Elder statesman, Chief Reuben Fasoranti on Tuesday expressed optimism that the issues of federalism and restructuring of the country would come to reality should the National Leader of the All Progressives Congress (APC), Asiwaju Bola Tinubu, become the nation’s president in 2023.
Fasoranti stated this while receiving members of the South West Agenda for Asiwaju Bola Ahmed Tinubu (SWAGA 23) at his country home in Akure, the Ondo State capital.
Fasoranti stated that with Tinubu’s track record he deserves to be elected president come 2023 in order to turn around the fortunes of the country positively.
He emphasised that with Tinubu as president, all the prayers of Afenifere for Nigeria to be restructured would be answered. He further prayed for the desire of the APC national leader to be fulfilled.
“Tinubu has my total suport. Majorly from his activities and track record, he deserves to be there. Someone told me about his ambition five days ago. May his prayers be answered. When he gets there, he will do all we want.”

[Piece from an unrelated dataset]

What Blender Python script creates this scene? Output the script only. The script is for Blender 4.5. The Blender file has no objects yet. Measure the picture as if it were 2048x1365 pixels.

Earlier, the National Chairman of SWAGA, Senator Dayo Adeyeye, who solicited the support of the foremost Yoruba organization stated that Tinubu had always been part of Afenifere who will listen to the yearnings of the group.
Adeyeye said with the arrangement and agreement already established, the next president must be from the Southern part of the country.
While stressing that Tinubu is not aware of what they are doing, Adeyeye urged everyone within the South-West to rally support for him.
“If it must come to the South-West, the best person that fits the race is Tinubu, hence the need for everyone in the region to support him in order not to create a division.
“With Tinubu in the race, the South-East and South-South will have no option than to support him.”